Qual é o último livro que te fez rir às gargalhadas?

A Viagem do Elefante, de José Saramago. Acho que Saramago é o único autor que já me fez rir alto e chorar envergonhado.

Quem seria seu leitor perfeito?

Alguém que viva este tempo, que pense este tempo, e se importe com a dor e com a beleza. Queria ser eu mesmo esse leitor.

Que livros você tem em sua cabeceira?

Neste momento, Fuerzas especiales, de Diamela Eltit. Todos deveriam ter em sua cabeceira, em algum momento, a presença desconfortável de Diamela Eltit.

Que livro mudou a sua vida?

Ulisses, de James Joyce. Mas minha vida particular é o de menos. Ulisses mudou a vida inteira da literatura.

Qual é sua rotina diária para escrever?

Acordo, cuido da minha filha, cuido de todo o resto e então finalmente demoro. Deixo que as horas passem, angustiado. Quando já não me sobra tempo, escrevo enfim, movido pela culpa.

Que música ouve para escrever?

No ato da escrita, só o silêncio. Pouco antes da escrita, alguns versos bons, feitos de pura cadência.

Que esportista, personagem literário ou cinematográfico se parece com você?

Sou o típico personagem do romance moderno: nada mais que um comum imerso em seus dramas comuns.

Com quem gostaria de sentar-se em uma festa?

Com aqueles com quem me sento quase sempre, minha mulher, meus amigos próximos. A intimidade é a melhor das festas.

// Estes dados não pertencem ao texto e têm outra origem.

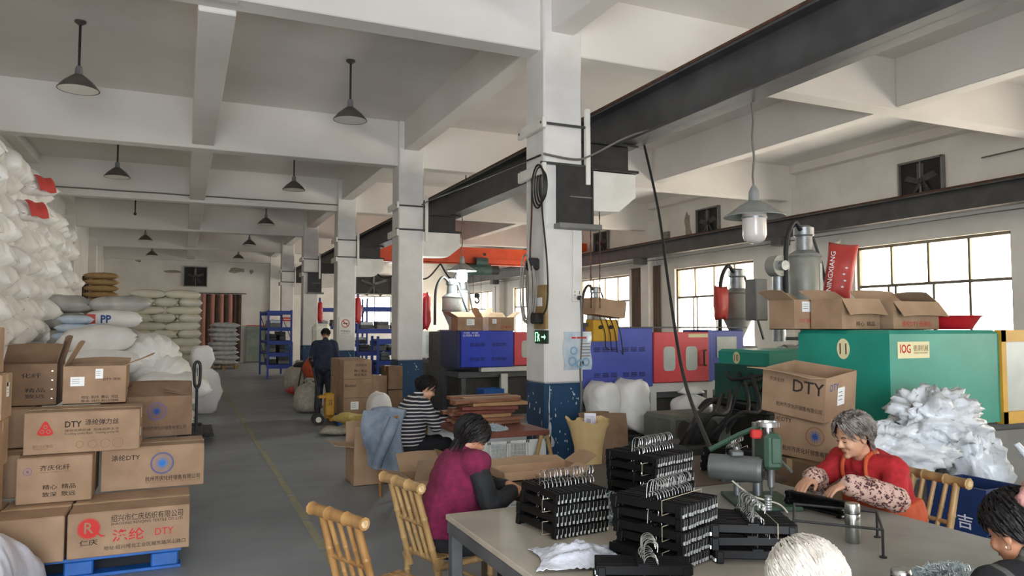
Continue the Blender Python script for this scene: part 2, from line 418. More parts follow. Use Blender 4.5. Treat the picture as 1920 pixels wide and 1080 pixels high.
def bay_lamp(loc, cord, label, lit):
    t = thing('bay_lamp', label, 'lamp', loc, 0, 'grey bay lamps hung from the crane beam')
    c = MB(); c.tube([(math.cos(k * 1.3) * .008, math.sin(k * 1.3) * .008, .2 + k * .08) for k in range(int((cord - .2) / .08) + 1)], .011, 6); c.build('twisted_cord', 'cable_grey', t, 60)
    mat('lamp_grey', '#8f918f', '#7d807e', rough=.5, scale=8)
    MB().lathe([(.02, .26), (.05, .2), (.055, .1), (.075, .08)], 16).build('socket', 'lamp_grey', t, 40)
    MB().lathe([(.07, .1), (.14, .06), (.25, -.02), (.3, -.05), (.3, -.058), (.24, -.035), (.13, .045), (.07, .08)], 32).build('lamp_shade', 'lamp_grey', t, 50)
    if lit:
        emis('bulb_lit', '#f3fffb', 60)
        MB().lathe([(.05, .07), (.07, .02), (.1, -.08), (.11, -.2), (.09, -.27), (0, -.29)], 20).build('bulb', 'bulb_lit', t, 60)
    else:
        glass('lamp_glass', '#e6ddd8', .15, .3)
        mat('lamp_prism', '#d9d0cb', rough=.2)
        MB().lathe([(.09, .05), (.11, .02), (.12, -.03), (.12, -.06)], 24).build('glass_collar', 'lamp_prism', t, 50)
        MB().lathe([(.125, -.06), (.125, -.075)], 24).build('clamp_ring', 'galvanised', t, 40)
        MB().lathe([(.118, -.07), (.118, -.24), (.1, -.29), (.05, -.32), (0, -.325)], 24, wob=.012, wn=24).build('glass_jar', 'lamp_prism', t, 60)
        MB().lathe([(.03, .03), (.045, -.05), (.05, -.16), (.03, -.22), (0, -.23)], 14).build('bulb', 'lamp_white', t, 60)
    return t
bay_lamp((5.2, 5.75, 2.9), 1.16, 'grey conical bay lamp with ribbed glass jar hanging near the windows', False)
bay_lamp((5.25, 14.4, 2.95), 1.12, 'grey conical bay lamp burning bright white in front of the orange crane', True)

# ------------------------------------------------------------------ crane rails and crane
def ibeam(mb, x, z0, z1, w, y0, y1, tf=.03, tw=.02):
    mb.box((x, (y0 + y1) / 2, z0 + tf / 2), (w, y1 - y0, tf)); mb.box((x, (y0 + y1) / 2, z1 - tf / 2), (w, y1 - y0, tf))
    mb.box((x, (y0 + y1) / 2, (z0 + z1) / 2), (tw, y1 - y0, z1 - z0))
t = thing('crane_beam', 'dark grey steel crane runway beam with rusty rail along the columns', 'crane beam', (0, 0, 0))
mb = MB(); ibeam(mb, 4.95, 3.96, 4.5, .3, -2, 38.3); mb.build('girder', 'steel_dark', t)
mb = MB(); mb.box((4.95, 18, 4.53), (.08, 40, .06)); mb.box((4.95, 18, 4.512), (.315, 40, .03))
for k in range(60): mb.box((4.95 + (-.1 if k % 2 else .1), -1.6 + k * .66, 4.52), (.06, .09, .03))
mb.build('rail', 'rust', t)
t = thing('crane_beam', 'dark grey steel crane runway beam fixed above the windows', 'crane beam', (0, 0, 0))
mb = MB(); ibeam(mb, 13.6, 3.96, 4.4, .28, -2, 38.3); mb.build('girder', 'steel_dark', t)
mb = MB(); mb.box((13.6, 18, 4.43), (.08, 40, .06)); mb.build('rail', 'rust', t)
for y in BAYS: bx('bracket', 'steel_dark', t, (13.66, y, 3.86), (.5, .34, .2), .01)
mb = MB(); mb.tube([(13.72, -1 + k * 2, 3.86 + .01 * (k % 2)) for k in range(20)], .012, 6); mb.build('conduit', 'cable_grey', t)

for i, y in enumerate(BAYS[1:]):
    nth = ['nearest', 'second', 'third', 'fourth', 'farthest'][i]
    t = thing('crane_bracket', 'clamped steel bracket and pale gusset carrying the crane beam, %s column' % nth, 'bracket', (4.0, y, 0), 0, 'brackets on the columns')
    mb = MB(); mb.prism([(.25, 3.6), (1.02, 3.6), (1.02, 3.32), (.78, 3.13), (.25, 3.12)], -.2, .2, 'y'); mb.build('gusset', 'white_paint', t)
    mb = MB(); mb.box((.64, 0, 3.94), (.78, .5, .025)); mb.box((.64, 0, 3.625), (.8, .5, .03)); mb.box((.6, 0, 3.78), (.66, .36, .3)); mb.build('seat_box', 'black_iron', t)
    for z in (4.08, 3.62):
        for s in (-1, 1): MB().cyl((-.32, s * .3, z), (.34, s * .3, z), .016, n=8).build('tie_rod', 'steel_dark', t)
    for z in (4.08, 3.55):
        bx('clamp_plate', 'white_paint', t, (-.29, 0, z), (.05, .7, .13), .008)
    bx('clamp_angle', 'white_paint', t, (.29, -.3, 3.85), (.06, .06, .9), .006)
    if i in (0, 3):
        mb = MB(); mb.box((.13, -.3, 3.28), (.44, .02, .7)); mb.box((-.09, -.28, 3.28), (.02, .08, .7)); mb.box((.35, -.28, 3.28), (.02, .08, .7)); mb.build('cover_plate', 'black_iron', t)
        bx('shelf_angle', 'steel_grey', t, (.15, -.32, 2.9), (.56, .16, .06), .006)
        bx('cross_strap', 'steel_grey', t, (.2, -.315, 3.25), (.3, .008, .012))

mat('crane_orange', '#d9532c', '#c94722', rough=.45, scale=3)
mat('motor_green', '#3f5a55', '#32463f', rough=.5, scale=6)
YC = 25.0
t = thing('overhead_crane', 'orange bridge crane spanning the bay with a dark green hoist', 'crane', (0, YC, 0))
mb = MB(); mb.prism([(5.3, 4.02), (12.6, 4.02), (13.2, 4.3), (13.2, 4.58), (5.3, 4.58)], -.22, .22, 'y'); mb.build('girder', 'crane_orange', t)
mb = MB(); mb.box((9.2, 0, 3.99), (7.2, .3, .03)); mb.box((9.2, -.225, 4.18), (7.4, .02, .02)); mb.build('bottom_flange', 'crane_orange', t)
for x in (4.95, 13.6): bx('end_carriage', 'crane_orange', t, (x, .15, 4.7), (.3, 2.2, .3), .03)
for x in (4.95, 13.6):
    for s in (-.7, 1.0): MB().cyl((x - .06, s, 4.62), (x + .06, s, 4.62), .09, n=18).build('wheel', 'steel_dark', t, 40)
patch('number_plate', 'black_iron', t, (8.15, -.22, 4.3), (1, 0, 0), (0, 0, 1), rect(.24, .28), .003, .002)
txt('t', 'paper_white', t, (8.15, -.224, 4.3), (1, 0, 0), (0, 0, 1), .1, .2)
MB().cyl((9.9, -.215, 4.35), (9.9, -.24, 4.35), .05, n=16).build('hole', 'black_iron', t)
h = MB().cyl((9.2, -.25, 3.78), (10.1, -.25, 3.78), .2, n=20); h = h.build('hoist_drum', 'motor_green', t, 40)
MB().cyl((9.5, -.32, 4.06), (9.95, -.32, 4.06), .16, n=18).build('hoist_motor', 'motor_green', t, 40)
MB().cyl((10.1, -.25, 3.78), (10.4, -.25, 3.78), .17, n=18).build('gear_housing', 'black_iron', t, 40)
bx('trolley_plate', 'black_iron', t, (9.6, -.1, 3.95), (.9, .34, .06), .01)
mb = MB()
for x in (9.45, 9.75): MB().cyl((x, -.25, 3.7), (x, -.25, 2.75), .008, n=5).build('hoist_rope', 'cable_black', t)
mb = MB(); mb.tube(joints([(9.6, -.25, 2.8), (9.68, -.25, 2.68), (9.6, -.25, 2.58), (9.52, -.25, 2.66)], 5), .03, 8); mb.box((9.6, -.25, 2.85), (.2, .1, .16), 0, .03); mb.build('hook_block', 'black_iron', t, 50)
mb = MB()
for a, b in ((5.6, 6.9), (6.9, 8.2), (8.2, 9.3)):
    mb.tube(joints([(a, -.3, 3.95), ((a + b) / 2 - .2, -.3, 3.45), ((a + b) / 2 + .2, -.3, 3.45), (b, -.3, 3.95)], 6), .03, 6)
mb.build('festoon_cable', 'cable_black', t, 60)

# ------------------------------------------------------------------ wall fans and openings
mat('machine_dark', '#3b3c3e', '#54524f', rough=.5, scale=9); mat('dark_void', '#1b1a1a', '#262423', rough=.7)
def fan(loc, rz, w, h, label):
    t = thing('exhaust_fan', label, 'fan', loc, rz, 'exhaust fans high in the walls')
    bx('back_panel', 'dark_void', t, (0, -.02, 0), (w, .03, h))
    mb = MB()
    for s in (-1, 1): mb.box((s * w / 2, -.05, 0), (.04, .1, h + .04)); mb.box((0, -.05, s * h / 2), (w, .1, .04))
    mb.box((0, -.07, 0), (.03, .03, h)); mb.build('frame', 'steel_grey', t)
    for k in range(5):
        a = k * 2 * PI / 5 + .3; M = Matrix.Rotation(-a, 3, 'Y') @ Matrix.Rotation(.5, 3, 'X')
        MB().box(M @ V(w * .2, 0, 0) + V(0, -.055, 0), (w * .34, .006, h * .18), M=M).build('blade', 'machine_dark', t)
    MB().cyl((0, -.03, 0), (0, -.09, 0), .06, n=14).build('hub', 'black_iron', t)
    return t
for y, lb in ((10.5, 'nearest the viewer'), (17.35, 'beside the broken plaster'), (23.4, 'third along the wall'), (29.7, 'fourth along the wall')):
    fan((XR, y, 4.77), math.radians(-90), .98, .86, 'dark square exhaust fan above the crane beam, ' + lb)
fan((.48, YF, 4.13), 0, 1.0, .92, 'dark square exhaust fan in the far end wall above the curtain')
fan((9.1, YF, 3.95), 0, 1.9, 1.0, 'wide dark exhaust fan in the far end wall of the machine bay')
# far window of the machine bay, dim barred window in the left wall
o = struct(link('window_8', None, None, (8.7, YF - .02, 0)), 'bright window in the far end wall behind the racks', 'window')
mb = MB()
for x in (-1.3, -.45, .45, 1.3): mb.box((x, -.03, 2.55), (.05, .06, 1.5))
for z in (1.8, 2.7, 3.3): mb.box((0, -.03, z), (2.65, .06, .05))
mb.build('frame', 'window_frame', o)
emis('daylight_pane', '#fbfdff', 6)
for i in range(3):
    for z0, z1 in ((1.82, 2.68), (2.72, 3.28)): bx('pane', 'daylight_pane', o, ((i - 1) * .88, -.01, (z0 + z1) / 2), (.82, .006, z1 - z0))
o = struct(link('window_9', None, None, (XL, 32.6, 0)), 'dim barred window in the left wall above the sacks', 'window')
bx('pane', 'dark_void', o, (.01, 0, 3.0), (.02, 3.4, 1.1)); mb = MB()
for k in range(6): mb.box((.04, -1.7 + k * .68, 3.0), (.05, .06, 1.12))
for z in (2.45, 3.55): mb.box((.04, 0, z), (.06, 3.5, .06))
mb.build('frame', 'rust', o)

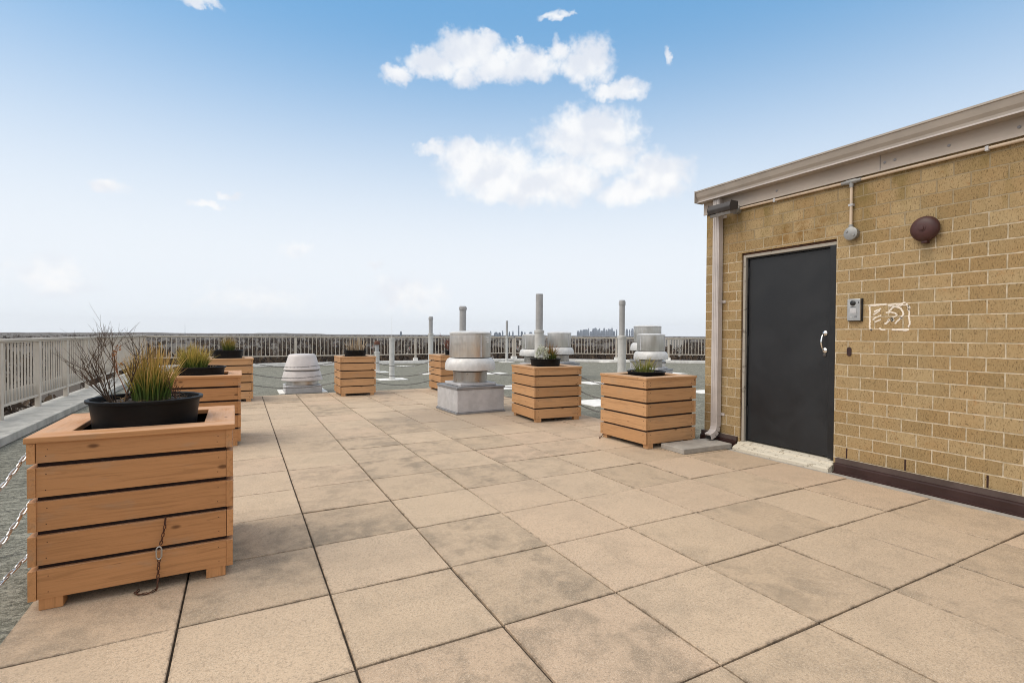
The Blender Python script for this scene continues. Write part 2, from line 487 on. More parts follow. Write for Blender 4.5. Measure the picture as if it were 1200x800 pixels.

O que significa ser um escritor?

É o que tento descobrir já há uns quantos anos, mas acho que ainda me faltam décadas.

Que livro presentearia a uma criança para introduzi-la na literatura?

Chapeuzinho amarelo, de Chico Buarque. Para que perdesse o medo do lobo escondido em cada palavra.

Qual é seu lugar favorito no mundo?

Minha própria casa, a rede da sala, minha filha no colo.

Que livro gostaria de ter escrito?

Bartleby, o Escrivão, de Herman Melville. Mas prefiro não escrevê-lo.

Quando foi a última vez que chorou?

O mundo anda triste. Não costumava chorar com notícias, agora choro. Ainda procuro, na solidão das madrugadas, os sem-teto, sem-rosto, soterrados na foto do jornal.

Com quem gostaria de ficar preso em um elevador?

Com alguém capaz de consertá-lo. MacGyver?

Qual é o melhor presente que recebeu?

Minha mulher me deu, há muitos anos, A Rosa do Povo, de Carlos Drummond de Andrade. Tudo o que pude fazer começou ali.

Que superpoder gostaria de ter?

Enxergar o passado, próprio ou alheio, como se de fato existisse em algum lugar.

Onde não gostaria de viver?

Nesse passado que eu enxergasse, em qualquer passado.

O que diria ao presidente Michel Temer?

Diria: isto não é um presidente, você não é um presidente. Já se deu conta do papel nefasto que ocupará em nossa história?